「BMWミニ」「フィアット500」「ホンダN-ONE」等、現在は過去のクルマのオマージュ系の花盛りである。その先鞭を切ったのが、「ニュービートル」だったのかもしれない。
そして、それは「ザ・ビートル」に進化したという。ニータ氏と私は、それを確認すべく、VWのお店へと向かった。
この「サターンイエロー」という淡い黄色のカラーが素晴らしい。
初代ルノー・カングーのグレイッシュなイエローも良かったのだが、ザ・ビートルも黄色の似合うクルマだ。
試乗させていただいたのは、「デザインレザーパッケージ」(7DSG:税込車両本体価格303万円)だった。
近年の欧州車の例に倣い、このクルマも全幅1815mmと、幅の広いクルマだ。
この張り出したフロントフェンダーが、運転時のプレッシャーになるのではなかろうかと、私は恐れおののいていた。
だがしかし、実際に公道に出てしまえば、車幅はさほど気にならなかった。
ボンネットがしっかり見えるので、その辺はミニヴァンルックの国産車よりも、むしろ車両感覚は掴みやすい。セールスマン氏によると、「ニュービートル」よりもこの「ザ・ビートル」の方が、フェンダーの張り出しが若干薄いので、取り回し性は向上しているとのことであった。まあ、パーキングは試していないので、その辺について実際どうなのかは判断できませんが・・・
エンジンやトランスミッションなど、ゴルフと共有部品の多いクルマだが、印象は結構違う。質実剛健なゴルフと比べると、デザイン全体の「ゆる~い感じ」が、なんとも心地いい。

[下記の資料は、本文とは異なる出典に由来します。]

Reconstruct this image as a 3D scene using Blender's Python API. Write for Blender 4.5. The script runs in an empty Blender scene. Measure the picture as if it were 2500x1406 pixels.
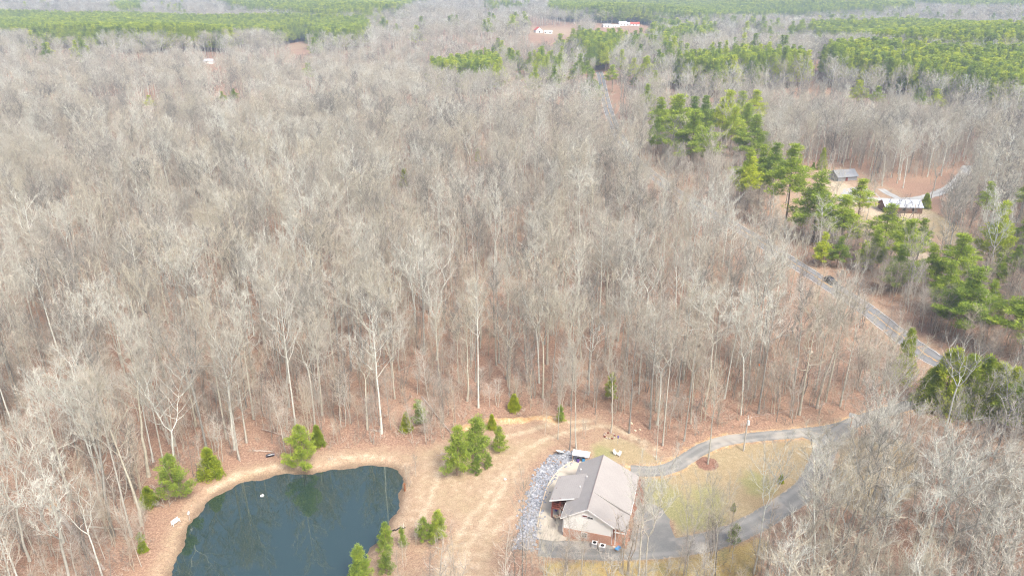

とはいえ、電光石火のDSGや優れた直進安定性には、やはりVW車ならではの緻密さと骨太さを感じる。
なお、ビートル代々のアイコンともいえる「一輪挿し」については、税込4200円のオプションとのこと。
また、当然のことながら、「テンポラリースペアタイヤ」は標準装備。過去数度のパンク経験を持つ私には、見逃せないチャームポイントである。
ザ・ビートル。日本ではほぼ絶滅したといえるスペシャリティ・カーだが、欧州車には、まだそれが残っている。
しかも、本革シートでない素の仕様であれば、税込車両本体価格250万円なのだ。お買い得とまでは言えないながらも、決して、高くはない。大したものだ。VWには、またしても降参です。